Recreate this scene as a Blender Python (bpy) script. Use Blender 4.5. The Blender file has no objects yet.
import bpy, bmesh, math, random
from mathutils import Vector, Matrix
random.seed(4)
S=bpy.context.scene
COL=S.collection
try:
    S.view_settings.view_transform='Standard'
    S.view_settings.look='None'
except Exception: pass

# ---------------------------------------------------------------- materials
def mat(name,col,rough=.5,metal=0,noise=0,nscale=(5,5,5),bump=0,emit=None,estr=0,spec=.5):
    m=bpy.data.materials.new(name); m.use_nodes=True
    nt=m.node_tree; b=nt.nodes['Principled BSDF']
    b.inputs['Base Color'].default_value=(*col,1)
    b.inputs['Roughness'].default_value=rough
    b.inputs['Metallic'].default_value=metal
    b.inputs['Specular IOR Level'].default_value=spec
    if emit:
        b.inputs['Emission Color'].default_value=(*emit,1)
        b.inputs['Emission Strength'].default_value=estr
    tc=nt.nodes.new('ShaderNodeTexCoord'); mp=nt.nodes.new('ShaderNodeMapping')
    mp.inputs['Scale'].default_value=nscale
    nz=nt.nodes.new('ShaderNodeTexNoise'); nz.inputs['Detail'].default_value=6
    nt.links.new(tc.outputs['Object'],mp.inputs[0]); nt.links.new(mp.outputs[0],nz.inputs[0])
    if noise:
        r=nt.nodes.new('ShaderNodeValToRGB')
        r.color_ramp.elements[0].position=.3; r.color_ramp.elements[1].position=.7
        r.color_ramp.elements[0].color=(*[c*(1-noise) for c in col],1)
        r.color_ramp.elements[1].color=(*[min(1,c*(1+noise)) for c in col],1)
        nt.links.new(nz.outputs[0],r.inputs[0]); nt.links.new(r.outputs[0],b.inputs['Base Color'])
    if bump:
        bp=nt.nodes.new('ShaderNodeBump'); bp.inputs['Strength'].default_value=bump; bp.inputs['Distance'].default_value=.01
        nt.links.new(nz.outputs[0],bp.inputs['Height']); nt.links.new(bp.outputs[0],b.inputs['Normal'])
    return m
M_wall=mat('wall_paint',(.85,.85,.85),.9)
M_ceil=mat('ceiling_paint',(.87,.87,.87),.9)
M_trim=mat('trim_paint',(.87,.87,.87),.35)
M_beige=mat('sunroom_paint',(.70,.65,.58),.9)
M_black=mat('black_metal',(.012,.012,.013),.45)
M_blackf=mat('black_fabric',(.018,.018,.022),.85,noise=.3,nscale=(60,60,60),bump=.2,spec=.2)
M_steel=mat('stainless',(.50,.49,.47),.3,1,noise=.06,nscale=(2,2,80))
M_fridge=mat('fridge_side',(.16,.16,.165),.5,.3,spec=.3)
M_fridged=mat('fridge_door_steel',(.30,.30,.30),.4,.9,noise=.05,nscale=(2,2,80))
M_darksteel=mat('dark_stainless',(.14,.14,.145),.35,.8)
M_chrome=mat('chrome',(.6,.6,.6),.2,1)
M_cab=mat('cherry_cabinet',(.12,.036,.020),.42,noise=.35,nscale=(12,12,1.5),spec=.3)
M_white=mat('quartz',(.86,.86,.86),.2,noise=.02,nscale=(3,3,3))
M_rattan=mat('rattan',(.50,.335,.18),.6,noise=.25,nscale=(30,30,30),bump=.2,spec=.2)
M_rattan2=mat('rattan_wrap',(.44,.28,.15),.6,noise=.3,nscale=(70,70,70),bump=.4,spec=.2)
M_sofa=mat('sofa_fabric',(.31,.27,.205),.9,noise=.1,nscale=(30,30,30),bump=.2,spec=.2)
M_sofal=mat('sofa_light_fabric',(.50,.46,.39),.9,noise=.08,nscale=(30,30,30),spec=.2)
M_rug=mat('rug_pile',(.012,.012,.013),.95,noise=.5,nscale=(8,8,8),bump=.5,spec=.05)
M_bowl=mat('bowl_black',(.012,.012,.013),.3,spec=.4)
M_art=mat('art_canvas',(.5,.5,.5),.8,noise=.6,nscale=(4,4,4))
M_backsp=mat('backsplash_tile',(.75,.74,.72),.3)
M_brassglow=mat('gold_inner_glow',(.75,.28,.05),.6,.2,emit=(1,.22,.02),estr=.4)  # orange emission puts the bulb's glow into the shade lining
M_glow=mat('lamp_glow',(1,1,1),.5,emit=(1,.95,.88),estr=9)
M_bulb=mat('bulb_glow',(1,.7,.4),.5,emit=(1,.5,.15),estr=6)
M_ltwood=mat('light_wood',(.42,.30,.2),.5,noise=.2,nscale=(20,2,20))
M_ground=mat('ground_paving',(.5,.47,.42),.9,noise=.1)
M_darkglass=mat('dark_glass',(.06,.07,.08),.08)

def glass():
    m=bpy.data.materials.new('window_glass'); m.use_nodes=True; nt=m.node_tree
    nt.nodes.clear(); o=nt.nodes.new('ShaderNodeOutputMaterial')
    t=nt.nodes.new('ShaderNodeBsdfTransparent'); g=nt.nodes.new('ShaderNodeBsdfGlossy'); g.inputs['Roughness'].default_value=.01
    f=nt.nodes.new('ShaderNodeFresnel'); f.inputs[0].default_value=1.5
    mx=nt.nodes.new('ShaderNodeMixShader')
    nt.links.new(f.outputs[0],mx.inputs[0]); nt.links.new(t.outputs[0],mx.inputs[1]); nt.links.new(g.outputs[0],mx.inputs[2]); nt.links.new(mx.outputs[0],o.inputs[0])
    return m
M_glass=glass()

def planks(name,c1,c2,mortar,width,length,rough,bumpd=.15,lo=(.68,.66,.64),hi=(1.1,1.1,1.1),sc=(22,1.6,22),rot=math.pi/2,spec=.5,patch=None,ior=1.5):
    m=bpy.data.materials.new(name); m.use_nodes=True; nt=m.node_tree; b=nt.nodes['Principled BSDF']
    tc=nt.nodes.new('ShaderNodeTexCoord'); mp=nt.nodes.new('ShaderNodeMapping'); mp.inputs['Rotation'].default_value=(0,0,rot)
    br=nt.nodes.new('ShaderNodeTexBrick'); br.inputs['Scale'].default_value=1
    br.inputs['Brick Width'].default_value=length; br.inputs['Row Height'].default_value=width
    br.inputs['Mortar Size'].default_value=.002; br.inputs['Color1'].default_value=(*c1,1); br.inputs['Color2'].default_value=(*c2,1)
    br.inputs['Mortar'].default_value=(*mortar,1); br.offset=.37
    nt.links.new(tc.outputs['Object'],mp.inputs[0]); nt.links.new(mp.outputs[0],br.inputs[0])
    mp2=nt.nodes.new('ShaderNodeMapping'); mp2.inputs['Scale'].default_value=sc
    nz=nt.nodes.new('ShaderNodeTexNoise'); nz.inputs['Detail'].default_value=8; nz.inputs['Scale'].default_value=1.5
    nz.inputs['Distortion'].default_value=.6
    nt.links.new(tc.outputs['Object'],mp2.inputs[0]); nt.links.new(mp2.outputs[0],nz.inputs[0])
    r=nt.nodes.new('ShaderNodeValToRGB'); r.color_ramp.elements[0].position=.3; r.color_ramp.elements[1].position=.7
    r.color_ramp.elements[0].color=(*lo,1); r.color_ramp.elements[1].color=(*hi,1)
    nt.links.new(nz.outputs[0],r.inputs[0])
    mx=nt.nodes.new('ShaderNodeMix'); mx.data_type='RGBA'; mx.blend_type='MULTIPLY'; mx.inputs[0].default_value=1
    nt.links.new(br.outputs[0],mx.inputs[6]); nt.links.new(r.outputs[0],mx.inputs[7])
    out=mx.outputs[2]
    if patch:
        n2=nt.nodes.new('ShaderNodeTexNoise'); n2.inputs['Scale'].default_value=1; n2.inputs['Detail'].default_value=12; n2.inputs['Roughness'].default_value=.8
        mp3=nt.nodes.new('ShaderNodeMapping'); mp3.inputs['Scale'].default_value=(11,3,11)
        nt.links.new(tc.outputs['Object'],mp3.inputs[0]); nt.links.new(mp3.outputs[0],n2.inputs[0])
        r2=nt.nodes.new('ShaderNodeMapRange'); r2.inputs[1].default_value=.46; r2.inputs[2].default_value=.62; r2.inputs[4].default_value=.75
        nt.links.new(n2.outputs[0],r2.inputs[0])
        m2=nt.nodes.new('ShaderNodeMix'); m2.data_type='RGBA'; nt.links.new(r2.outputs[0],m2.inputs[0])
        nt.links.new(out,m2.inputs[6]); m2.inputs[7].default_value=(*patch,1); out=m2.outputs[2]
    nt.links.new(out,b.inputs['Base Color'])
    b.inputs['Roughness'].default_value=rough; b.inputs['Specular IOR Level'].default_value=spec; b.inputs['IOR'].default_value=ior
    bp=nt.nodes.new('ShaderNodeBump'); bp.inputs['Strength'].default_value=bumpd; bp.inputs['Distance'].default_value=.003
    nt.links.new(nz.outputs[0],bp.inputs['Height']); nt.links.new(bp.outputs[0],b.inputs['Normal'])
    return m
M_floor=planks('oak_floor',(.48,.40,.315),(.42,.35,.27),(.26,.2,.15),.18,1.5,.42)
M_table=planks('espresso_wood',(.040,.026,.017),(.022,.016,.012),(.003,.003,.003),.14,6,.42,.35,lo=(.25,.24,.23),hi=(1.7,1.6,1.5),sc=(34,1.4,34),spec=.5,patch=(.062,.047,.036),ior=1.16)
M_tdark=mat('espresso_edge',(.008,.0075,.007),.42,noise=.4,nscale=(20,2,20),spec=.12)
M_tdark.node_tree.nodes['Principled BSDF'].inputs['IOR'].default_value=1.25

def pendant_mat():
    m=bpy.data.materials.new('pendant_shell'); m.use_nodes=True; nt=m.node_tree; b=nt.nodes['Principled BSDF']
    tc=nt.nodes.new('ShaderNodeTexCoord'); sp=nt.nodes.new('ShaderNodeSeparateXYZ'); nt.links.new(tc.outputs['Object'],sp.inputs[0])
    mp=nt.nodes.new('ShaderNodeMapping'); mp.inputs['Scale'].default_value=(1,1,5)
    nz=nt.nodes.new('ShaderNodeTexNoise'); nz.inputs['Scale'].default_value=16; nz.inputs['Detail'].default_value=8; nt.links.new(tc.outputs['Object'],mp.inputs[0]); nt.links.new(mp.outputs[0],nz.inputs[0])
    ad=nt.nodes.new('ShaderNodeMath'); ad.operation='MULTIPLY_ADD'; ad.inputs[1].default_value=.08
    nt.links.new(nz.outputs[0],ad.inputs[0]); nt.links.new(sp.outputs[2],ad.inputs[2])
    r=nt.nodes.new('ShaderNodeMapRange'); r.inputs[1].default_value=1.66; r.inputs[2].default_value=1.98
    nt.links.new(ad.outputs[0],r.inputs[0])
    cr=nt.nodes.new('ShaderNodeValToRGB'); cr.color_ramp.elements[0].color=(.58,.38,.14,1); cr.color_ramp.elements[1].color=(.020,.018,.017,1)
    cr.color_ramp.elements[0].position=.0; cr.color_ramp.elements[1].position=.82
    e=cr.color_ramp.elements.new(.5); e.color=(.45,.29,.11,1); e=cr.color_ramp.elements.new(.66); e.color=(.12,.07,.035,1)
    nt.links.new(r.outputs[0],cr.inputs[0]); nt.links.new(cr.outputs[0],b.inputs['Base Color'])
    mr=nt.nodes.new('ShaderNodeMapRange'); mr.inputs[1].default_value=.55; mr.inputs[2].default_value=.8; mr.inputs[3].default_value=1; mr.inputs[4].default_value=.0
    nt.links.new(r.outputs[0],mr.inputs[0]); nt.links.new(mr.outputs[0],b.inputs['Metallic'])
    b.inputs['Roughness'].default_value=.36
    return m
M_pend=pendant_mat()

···

*Given exercise*:
Print only the lines that run from the start of the listing to the line bearing "except Exception: pass"; please keep the first line and that last one, exactly as they appear.

*Written solution*:
Recreate this scene as a Blender Python (bpy) script. Use Blender 4.5. The Blender file has no objects yet.
import bpy, bmesh, math, random
from mathutils import Vector, Matrix
random.seed(4)
S=bpy.context.scene
COL=S.collection
try:
    S.view_settings.view_transform='Standard'
    S.view_settings.look='None'
except Exception: pass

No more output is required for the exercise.